Ma Tempo, per la fotografia, è anche quello che fa venir fuori le immagini sulla carta al momento dello sviluppo, come una rivelazione, in penombra, nell’indefinitezza dei reagenti, lo stesso che porterà lo sguardo, il sorriso di qualcuno in un’ epoca che non gli appartiene, a straziare qualcun’ altro che quello sguardo, quel sorriso, non li ha mai conosciuti. Tabucchi, in uno dei suoi primi romanzi , “Il filo dell’orizzonte”, ce ne parla piano, e con le parole adatte, racconta il sorprendente fenomeno chimico-fisico della stampa di fotografie:
“Nella vasca del reagente i contorni sembrava stentassero a delinearsi, come se un reale lontano e trascorso, irrevocabile, fosse riluttante ad essere resuscitato, si opponesse alla profanazione di occhi curiosi ed estranei, al risveglio di un contesto che non gli apparteneva. Stava evocando dei fantasmi, cercava di estorcere loro, con l’ignobile stratagemma della chimica, una complicità coatta, un equivoco compromesso che essi, ignari contraenti, sottoscrissero con un improvvisata posa consegnata ad un fotografo d’allora. Losca virtù delle istantanee! L’intimità di un istante irripetibile della loro vita ora è sua, dilatata nel tempo e sempre identica a se stessa; e visibile infinite volte appesa gocciolante ad uno spago che attraversa la cucina.”


Qual è allora il senso del Tempo nella fotografia? Forse nessuno. Forse quella frazione di secondo che basta al fotografo per uccidere un attimo, una persona, un paesaggio, sorpresi, catturati nella loro spontaneità, privi di posa, nel loro essere vivi, nel loro essere morti, per sempre. Forse il rumore dello scatto cadenzato, dell’otturatore che si apre/si chiude meccanico, come un orologio, fa passare la luce, fa restare un pezzo di esistenza su un tratto di pellicola trasparente. Chissà, magari il tempo di una fotografia è semplicemente quello che la penetrerà a tal punto da logorare persino il piccolo rettangolo di carta, ingiallendolo prima, consumandolo ai bordi poi, distruggendolo infine.
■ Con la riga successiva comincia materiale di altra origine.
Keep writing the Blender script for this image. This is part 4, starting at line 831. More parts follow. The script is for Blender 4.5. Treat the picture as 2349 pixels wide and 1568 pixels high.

Tempo come confine condiviso tra il fronte e il retro dell’obiettivo, tra l’operatore e la preda, tra la foto e l’osservatore. Tempo come ombre curiose, interpretate in una gelida giornata di sole, di un albero spogliato di colori dalla stagione e dal bianco e nero. Figure strambe che mai torneranno per lasciarsi prendere. Tempo come fotografare la scia: immobilità del movimento! Rughe, comparse all’improvviso su un ritratto di mezza età. Campi, ingialliti da agosto. Case, ora rase al suolo. Strade, vestite di stoffe diverse. Occhi, che chiedono di esistere ancora.
Tempo come nostalgia di non trovarsi ancora lì, malinconia per non esserci mai stati.

Insomma, cosa sia il Tempo per la fotografia è difficile da stabilire, paradosso simile alla pretesa di scorgere i limiti di un fenomeno inafferrabile dalla razionalità. Forse la fotografia è il Tempo, e la sua capacità di catturarne e mostrarne la violenza non fa altro che identificarla con esso. Meglio ancora sarebbe far posare il pensiero sulla consapevolezza che ancora oggi la fotografia sembra essere l’unico strumento per misurarlo, il Tempo, l’unico in grado di coglierlo, fermandolo in una stasi perfetta, sfuggente a qualsiasi scorrimento. Per questo, lei, arriva pesante, come un incidente, come il dolore che inibisce il pianto, come un pugno allo stomaco.